Но угаси сей чудный пламень,
Всесожигающий костер,
Преобрати мне сердце в камень,
Останови голодный взор;
От страшной жажды песнопенья
Пускай, Творец, освобожусь,
Тогда на тесный путь спасенья
К Тебе я снова обращусь.

На первый взгляд, в последних строках Лермонтов вроде бы всецело предает себя в руки промысла, он готов даже отказаться от своего поэтического дара ради тесного сближения с Богом, но так ли он искренен в этом своем желании? В том-то и дело, что не вполне, ведь не готов же он отказаться от того, что кажется ему важней Бога, раннее он обставляет свою просьбу рядом условий, оправдывая свое нехотение клокочущей лавой вдохновенья, чудным пламенем, всесожжигающим костром и прочими высокопарностями в этом же роде.

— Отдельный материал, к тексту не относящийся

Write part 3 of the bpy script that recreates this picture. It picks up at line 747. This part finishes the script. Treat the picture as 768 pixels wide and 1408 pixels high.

Конечно же, талант и даже гениальность спасения за гробом не гарантируют. Дело, очевидно, не в их наличии, а в ответственности за их использование. «Лермонтов был образованным и необыкновенно талантливым человеком, но не сумел воспользоваться своим талантом, - замечает преподобный Варсонофий, - как должно не возлюбил Бога, не следовал Его учению, и душа его сошла в ад на вечные муки – талант не принес ему никакой пользы. Господь не на образованность смотрит, а на чистоту души. А между тем наш великий поэт имел исключительный дар Божий, благодаря которому мог легко очистить свое сердце, и сделаться даже святым, но не пожелал сего и погиб».

Если преподобный прав – а он благодаря своей способности видения духовными глазами рая и ада прав наверняка – при том, что многие причастные к поэзии люди его уверенность в отношении Лермонтова вряд ли разделят (что далеко ходить: один видный современный верующий поэт, бывший священник, в разговоре со мной на сильно повышенных тонах ее яростно оспаривал), то загробной участи Лермонтова не позавидуешь. А вот молиться о нем – можно и нужно.